Faye Dicker created Freelance Mum shortly after the birth of her first daughter. While all her friends were going back to work after their maternity leave ended, Faye, who had always freelanced, struggled to identify with other self-employed mothers. She started Freelance Mum podcast and blog, but soon realised there was scope to do far more.
Faye added: “I just discovered I was in a completely different place and I was unable to identify with fellow freelance mums and I just thought, ‘if this didn’t exist, I was going to have to invent it’.
“I was trying to build a community online by sharing stories of fellow freelance mums but it was only through meeting them that I realised I should invent networking events that allow parents and business to come along, and bring their children.
“Fifteen people turned up to the first one and I just realised everyone got it, everyone understood and everyone was very supportive. There was clearly a need and now up to 40 mums meet twice a month.”
Charlotte Wibberley is a business success coach who runs a company called VIP VA, which was set up to champion, support and nurture the Virtual Assistant industry. She identified that there was a mass exodus of people leaving employment to become self-employed, and her Modus Operandi became giving those people the support and skills to succeed.    

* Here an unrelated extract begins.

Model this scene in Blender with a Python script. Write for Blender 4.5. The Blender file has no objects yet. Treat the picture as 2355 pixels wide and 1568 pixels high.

Charlotte added: “It can be quite isolating working from home, so I wanted to create a support community to help them come together as an industry, but also to provide service development and training. That’s one side, but I also connect with non-VA business owners to help them to understand about outsourcing in their business to free up their time. I’ve got around 600 VAs in my network, and a paid community of about 50, and a much wider general network as well.
“To date there has been no sort of governing body for the VA industry, or anyone saying ‘to run a VA business, you need to have these things in place’. With VIP VA that’s what I’m trying to do, trying to create an industry standard to guarantee the quality of VAs in my community.”
The finalists will be assessed on a range of qualities including the support they provide, how they’ve developed and tailored their offering and their overall commitment to improving and championing their freelance community and their business endeavours. The winner will be announced on National Freelancers Day.